# The request:
Extract all lines from the data beneath that include the word "scene".

# Start of Given entries

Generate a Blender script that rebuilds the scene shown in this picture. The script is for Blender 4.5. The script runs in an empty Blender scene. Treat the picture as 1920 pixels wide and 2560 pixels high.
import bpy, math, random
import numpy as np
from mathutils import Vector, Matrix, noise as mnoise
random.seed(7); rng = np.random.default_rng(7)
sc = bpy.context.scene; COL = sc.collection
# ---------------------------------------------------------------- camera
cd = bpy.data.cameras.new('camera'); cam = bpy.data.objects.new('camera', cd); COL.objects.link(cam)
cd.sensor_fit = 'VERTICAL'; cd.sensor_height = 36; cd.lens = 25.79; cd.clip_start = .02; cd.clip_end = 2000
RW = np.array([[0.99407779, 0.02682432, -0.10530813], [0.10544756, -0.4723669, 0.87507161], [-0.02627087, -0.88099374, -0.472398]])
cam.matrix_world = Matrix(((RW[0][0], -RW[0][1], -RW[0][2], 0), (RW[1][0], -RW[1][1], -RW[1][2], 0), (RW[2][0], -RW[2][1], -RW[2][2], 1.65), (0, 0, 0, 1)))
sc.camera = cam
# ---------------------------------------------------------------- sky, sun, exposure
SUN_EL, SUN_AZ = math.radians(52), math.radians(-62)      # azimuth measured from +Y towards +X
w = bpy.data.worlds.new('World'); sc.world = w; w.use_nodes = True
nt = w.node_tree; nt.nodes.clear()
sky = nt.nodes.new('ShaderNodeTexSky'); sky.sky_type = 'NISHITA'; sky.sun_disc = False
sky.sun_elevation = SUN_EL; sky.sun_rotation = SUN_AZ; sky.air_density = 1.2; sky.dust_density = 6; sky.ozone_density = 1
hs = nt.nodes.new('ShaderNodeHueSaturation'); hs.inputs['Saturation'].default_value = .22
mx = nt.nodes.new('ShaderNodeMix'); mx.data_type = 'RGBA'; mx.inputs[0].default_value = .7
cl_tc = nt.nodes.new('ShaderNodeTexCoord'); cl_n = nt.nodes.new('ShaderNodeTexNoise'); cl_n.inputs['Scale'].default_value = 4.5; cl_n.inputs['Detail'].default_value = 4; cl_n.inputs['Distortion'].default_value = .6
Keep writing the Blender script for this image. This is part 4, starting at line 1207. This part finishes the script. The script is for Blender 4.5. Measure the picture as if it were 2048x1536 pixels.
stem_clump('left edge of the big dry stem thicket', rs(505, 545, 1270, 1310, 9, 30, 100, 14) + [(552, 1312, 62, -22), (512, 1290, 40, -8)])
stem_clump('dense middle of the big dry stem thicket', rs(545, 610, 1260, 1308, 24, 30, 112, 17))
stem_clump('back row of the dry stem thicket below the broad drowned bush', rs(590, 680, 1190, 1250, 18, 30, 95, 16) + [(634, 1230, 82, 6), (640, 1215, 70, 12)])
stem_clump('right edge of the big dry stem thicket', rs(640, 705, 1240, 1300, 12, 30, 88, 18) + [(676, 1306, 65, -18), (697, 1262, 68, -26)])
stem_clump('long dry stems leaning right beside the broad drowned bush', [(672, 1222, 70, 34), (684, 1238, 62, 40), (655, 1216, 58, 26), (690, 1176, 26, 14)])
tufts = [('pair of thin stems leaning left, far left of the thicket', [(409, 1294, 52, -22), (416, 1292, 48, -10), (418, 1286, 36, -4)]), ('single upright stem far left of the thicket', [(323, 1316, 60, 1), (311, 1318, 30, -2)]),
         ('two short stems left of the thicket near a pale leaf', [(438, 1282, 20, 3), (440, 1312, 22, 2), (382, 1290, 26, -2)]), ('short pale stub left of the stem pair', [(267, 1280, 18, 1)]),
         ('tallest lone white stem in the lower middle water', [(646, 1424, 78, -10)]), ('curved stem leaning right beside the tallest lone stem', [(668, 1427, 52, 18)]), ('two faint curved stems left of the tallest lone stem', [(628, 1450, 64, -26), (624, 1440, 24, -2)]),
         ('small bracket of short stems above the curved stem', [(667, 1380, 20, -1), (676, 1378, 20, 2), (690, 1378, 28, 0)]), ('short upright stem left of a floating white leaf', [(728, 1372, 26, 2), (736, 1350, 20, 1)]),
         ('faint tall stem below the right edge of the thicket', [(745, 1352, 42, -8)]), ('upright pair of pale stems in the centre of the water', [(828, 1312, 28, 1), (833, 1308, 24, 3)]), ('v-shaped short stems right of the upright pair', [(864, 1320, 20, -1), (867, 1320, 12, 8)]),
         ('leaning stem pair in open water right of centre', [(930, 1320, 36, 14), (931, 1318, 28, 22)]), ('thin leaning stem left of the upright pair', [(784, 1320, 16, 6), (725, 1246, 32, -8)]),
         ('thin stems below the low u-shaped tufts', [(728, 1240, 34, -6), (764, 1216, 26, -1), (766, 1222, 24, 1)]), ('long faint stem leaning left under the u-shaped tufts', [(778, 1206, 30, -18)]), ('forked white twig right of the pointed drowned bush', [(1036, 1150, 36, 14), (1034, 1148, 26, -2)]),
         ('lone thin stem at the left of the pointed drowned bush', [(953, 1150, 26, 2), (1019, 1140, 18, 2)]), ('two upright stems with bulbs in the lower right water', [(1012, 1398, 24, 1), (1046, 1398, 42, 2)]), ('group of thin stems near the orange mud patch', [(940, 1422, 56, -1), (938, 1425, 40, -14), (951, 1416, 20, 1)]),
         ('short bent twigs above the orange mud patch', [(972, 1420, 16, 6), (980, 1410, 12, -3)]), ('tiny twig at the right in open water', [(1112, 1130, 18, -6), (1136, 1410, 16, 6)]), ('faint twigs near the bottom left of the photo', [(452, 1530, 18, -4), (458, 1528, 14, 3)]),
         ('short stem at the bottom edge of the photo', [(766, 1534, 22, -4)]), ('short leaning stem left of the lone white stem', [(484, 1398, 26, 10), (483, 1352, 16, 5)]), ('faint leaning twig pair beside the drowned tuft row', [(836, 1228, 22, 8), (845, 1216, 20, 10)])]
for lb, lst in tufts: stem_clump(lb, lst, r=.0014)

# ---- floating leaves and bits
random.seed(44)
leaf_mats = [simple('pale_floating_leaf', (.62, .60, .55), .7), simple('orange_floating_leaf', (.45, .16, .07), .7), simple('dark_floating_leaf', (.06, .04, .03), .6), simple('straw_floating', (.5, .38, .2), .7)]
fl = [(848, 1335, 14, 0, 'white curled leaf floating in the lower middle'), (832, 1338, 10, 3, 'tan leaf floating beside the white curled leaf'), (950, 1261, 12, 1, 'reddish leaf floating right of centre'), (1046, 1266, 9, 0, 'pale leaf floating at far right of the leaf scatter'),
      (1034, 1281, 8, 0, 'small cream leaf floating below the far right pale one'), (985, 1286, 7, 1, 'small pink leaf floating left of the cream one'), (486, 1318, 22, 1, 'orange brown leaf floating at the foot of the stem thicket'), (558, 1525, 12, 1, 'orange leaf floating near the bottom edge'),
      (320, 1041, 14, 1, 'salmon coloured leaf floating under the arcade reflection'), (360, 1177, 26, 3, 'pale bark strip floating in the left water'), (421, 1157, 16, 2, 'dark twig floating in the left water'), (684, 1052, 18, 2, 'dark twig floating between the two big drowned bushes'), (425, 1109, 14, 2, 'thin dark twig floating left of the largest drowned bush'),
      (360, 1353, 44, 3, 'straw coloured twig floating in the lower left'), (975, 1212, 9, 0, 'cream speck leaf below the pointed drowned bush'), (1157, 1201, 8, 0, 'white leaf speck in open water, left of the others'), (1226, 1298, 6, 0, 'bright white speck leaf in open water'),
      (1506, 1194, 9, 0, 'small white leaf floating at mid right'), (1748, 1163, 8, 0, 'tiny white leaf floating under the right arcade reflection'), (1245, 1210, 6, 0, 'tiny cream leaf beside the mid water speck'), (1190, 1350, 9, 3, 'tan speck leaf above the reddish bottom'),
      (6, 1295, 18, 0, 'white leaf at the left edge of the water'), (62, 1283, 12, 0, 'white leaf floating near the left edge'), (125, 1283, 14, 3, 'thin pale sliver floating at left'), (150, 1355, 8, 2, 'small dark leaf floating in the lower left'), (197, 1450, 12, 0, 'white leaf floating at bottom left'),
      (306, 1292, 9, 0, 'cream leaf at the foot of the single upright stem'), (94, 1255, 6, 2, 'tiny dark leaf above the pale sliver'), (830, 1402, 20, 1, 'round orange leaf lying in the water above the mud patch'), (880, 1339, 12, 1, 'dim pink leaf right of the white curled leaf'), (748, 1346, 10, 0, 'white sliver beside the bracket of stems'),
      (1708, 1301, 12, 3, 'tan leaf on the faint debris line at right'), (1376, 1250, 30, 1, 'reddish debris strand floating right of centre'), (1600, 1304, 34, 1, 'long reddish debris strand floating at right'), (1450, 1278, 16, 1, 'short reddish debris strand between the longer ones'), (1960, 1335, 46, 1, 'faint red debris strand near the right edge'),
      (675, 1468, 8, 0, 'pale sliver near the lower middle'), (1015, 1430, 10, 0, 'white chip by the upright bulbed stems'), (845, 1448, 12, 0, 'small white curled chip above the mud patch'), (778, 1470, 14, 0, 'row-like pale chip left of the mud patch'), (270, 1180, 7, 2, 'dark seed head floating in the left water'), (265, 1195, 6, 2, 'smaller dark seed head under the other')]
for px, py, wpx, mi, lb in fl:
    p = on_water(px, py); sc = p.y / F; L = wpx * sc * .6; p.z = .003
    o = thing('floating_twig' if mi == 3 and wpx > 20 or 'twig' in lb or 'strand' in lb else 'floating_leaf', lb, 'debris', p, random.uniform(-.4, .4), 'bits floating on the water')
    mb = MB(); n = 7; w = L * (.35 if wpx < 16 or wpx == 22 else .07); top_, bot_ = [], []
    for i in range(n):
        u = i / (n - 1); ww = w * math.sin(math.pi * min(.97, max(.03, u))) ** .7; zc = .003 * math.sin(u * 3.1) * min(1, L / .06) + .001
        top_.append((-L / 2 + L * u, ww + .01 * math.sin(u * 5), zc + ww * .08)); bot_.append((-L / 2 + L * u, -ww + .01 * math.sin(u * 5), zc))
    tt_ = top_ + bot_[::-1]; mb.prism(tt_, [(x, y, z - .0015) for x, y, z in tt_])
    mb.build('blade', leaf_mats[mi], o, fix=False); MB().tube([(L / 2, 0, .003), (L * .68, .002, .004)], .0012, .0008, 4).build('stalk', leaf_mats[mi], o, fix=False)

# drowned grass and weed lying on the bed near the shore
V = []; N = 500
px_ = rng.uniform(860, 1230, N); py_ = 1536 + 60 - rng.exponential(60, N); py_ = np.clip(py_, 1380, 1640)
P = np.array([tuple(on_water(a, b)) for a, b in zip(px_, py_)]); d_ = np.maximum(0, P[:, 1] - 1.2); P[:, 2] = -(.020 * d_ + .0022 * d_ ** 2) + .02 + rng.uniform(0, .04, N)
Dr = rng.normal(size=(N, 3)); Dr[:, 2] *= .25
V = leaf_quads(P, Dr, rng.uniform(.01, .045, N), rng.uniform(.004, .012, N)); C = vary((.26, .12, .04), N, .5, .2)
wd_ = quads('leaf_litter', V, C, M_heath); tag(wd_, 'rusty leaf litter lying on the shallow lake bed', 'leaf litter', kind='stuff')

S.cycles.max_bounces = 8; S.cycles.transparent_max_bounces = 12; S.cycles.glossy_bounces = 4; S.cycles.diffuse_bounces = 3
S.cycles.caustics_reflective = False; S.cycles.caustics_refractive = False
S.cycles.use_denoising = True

# End of Given entries

# Response to the exercise:
Generate a Blender script that rebuilds the scene shown in this picture. The script is for Blender 4.5. The script runs in an empty Blender scene. Treat the picture as 1920 pixels wide and 2560 pixels high.
sc = bpy.context.scene; COL = sc.collection